Our Voices
Coercive control
Coercive Control is about patterns of abuse designed to isolate, intimidate and force submission from a woman. SiSi says women because in 96% of cases of Coercive Control, the victim is a woman and the perpetrator is usually a man whom she has trusted and he has violated that trust. Most often women we come across in SiSi have left abusive relationships and are grappling to navigate abusive court proceedings where ex-partners enforce their ‘entitlements’ in a whimsical fashion with life destroying financial abuse and post separation control continuing for as long as the court allows abusive applications to be made.
In cases of Coercive Control abusive applications to court are identified as stage five of the Domestic Homicide timeline by Prof Jane Moncton Smith., where usually male intimate abusers use the courts to reassert control and domination over their ex-partner and children.
Coercive Control as a crime is measured against what a reasonable person would consider a deprivation of liberty. Reasonable people do not need to make continuous applications to court in the name of parenting. However the international court system along with men’s rights activists have made an industry out of family court proceedings on the basis that every child needs a father and that outcome must be imposed on all separating families.
While contact with an abuser continues through child contact arrangements, his victim is still controlled and abused and her ability to enjoy her life with her children, sacrificed to an ideology.
SiSi is here to fight for appropriate protections and interventions that will give women and children back their lives after surviving abuse in all forms including rape, stalking, harrassment, financial abuse, assault, and abuse by proxy which means using children and parental rights to terrify mothers and weapoinise state and services as a means to control an ex-partner and her children.
@SiSi acknowledges that men may be victims too and some women commit Coercive Control.
“If I had known then what I know now” is the constant refrain of women going through the family court system where they frequently experience injustice. Entering courts as victims of horrendously damaging intimate abuse, we commonly face the accusation of malicious allegations of abuse and questioning by experts who are probably of the opinion (opinion is not law) that two parents are better than one, despite one being an abuser. Is it best legal advice to tell women to stay quiet about the abuse they and their children have suffered and agree to shared parenting as that will probably be the best you can hope to achieve? Or else say nothing in the family courts about ongoing devastating child sex abuse for fear your children will be removed and given to the perpetrator and your contact as a mother will now be supervised? If a mother tries to protect her children she may face endless litigation as there is no limit to the number of applications an abuser can make to court. Now supporters of DARVO (Domestic Abuse Reverse Victim Offender) are advertising their advocacy to push men through the court system. Tragically for women, these scenarios are all too familiar and determine outcomes for families fleeing domestic violence.

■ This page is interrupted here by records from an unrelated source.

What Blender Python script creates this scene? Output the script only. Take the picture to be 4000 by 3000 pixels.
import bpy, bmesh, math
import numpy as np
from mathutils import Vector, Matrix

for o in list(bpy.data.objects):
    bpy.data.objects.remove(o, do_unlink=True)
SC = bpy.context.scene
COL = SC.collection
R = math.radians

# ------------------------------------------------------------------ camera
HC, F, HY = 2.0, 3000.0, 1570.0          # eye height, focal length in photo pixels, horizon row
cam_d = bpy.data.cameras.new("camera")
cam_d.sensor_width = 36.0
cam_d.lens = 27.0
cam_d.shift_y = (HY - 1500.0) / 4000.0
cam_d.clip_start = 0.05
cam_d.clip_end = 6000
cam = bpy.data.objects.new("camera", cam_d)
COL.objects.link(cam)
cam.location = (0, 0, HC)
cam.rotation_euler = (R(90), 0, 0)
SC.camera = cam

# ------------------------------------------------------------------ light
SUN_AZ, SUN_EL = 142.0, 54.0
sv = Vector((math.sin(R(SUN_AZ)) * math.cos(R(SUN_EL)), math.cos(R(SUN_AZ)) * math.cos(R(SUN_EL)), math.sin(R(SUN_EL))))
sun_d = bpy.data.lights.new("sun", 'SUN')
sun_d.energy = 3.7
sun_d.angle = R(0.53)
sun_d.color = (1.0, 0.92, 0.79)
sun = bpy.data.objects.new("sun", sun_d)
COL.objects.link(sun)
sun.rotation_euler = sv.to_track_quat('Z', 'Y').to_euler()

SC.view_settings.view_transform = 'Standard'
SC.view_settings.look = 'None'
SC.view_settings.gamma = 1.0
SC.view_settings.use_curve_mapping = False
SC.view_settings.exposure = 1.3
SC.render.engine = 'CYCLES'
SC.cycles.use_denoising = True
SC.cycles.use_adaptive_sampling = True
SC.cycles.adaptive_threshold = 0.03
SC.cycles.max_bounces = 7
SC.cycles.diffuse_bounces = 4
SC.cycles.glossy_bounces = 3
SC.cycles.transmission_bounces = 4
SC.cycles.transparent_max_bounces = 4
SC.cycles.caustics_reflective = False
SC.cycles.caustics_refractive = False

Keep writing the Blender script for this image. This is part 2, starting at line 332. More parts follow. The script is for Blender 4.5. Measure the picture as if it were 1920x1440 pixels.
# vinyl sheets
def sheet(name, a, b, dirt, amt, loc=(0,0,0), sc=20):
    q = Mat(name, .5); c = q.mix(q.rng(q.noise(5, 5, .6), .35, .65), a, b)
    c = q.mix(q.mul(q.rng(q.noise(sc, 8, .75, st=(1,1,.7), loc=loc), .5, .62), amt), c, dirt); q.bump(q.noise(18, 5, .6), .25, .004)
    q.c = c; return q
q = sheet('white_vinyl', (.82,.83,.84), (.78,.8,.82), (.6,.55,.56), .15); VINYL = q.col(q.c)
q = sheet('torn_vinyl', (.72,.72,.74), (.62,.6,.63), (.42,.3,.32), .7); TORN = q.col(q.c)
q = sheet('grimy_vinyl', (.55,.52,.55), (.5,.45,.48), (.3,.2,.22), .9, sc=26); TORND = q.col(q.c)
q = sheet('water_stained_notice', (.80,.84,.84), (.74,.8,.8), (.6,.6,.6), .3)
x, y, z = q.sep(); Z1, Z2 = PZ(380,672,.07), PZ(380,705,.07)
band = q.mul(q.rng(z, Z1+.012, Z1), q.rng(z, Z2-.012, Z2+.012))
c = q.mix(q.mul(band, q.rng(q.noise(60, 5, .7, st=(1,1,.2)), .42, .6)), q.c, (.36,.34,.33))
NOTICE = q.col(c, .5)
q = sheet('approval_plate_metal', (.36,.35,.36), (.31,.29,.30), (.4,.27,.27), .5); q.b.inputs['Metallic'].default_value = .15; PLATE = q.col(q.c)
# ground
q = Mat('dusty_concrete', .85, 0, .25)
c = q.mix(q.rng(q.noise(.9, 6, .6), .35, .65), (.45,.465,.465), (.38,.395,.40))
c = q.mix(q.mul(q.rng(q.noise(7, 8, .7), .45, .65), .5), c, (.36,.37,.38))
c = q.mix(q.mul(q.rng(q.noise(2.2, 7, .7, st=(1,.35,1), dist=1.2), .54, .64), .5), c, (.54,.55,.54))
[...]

“Coercive control is a form of domestic abuse. If we focus on the sexual and physical abuse we miss 98% of the Coercive Control. We all know women we used to know, where have they gone to? We hear stories of unhappy marriages, why doesn’t she leave? Leaving is the most dangerous time of all and if there are children then the state will never let you leave. So she just disappears and if she fights back or refuses to waste away quietly, well then she is mad or bad. So how does Coercive Control work? Any way he wants it to. Society is built to support it because we live in a coercive society that relies on secrecy and adversarial justice. Let’s make sure our stories are heard.”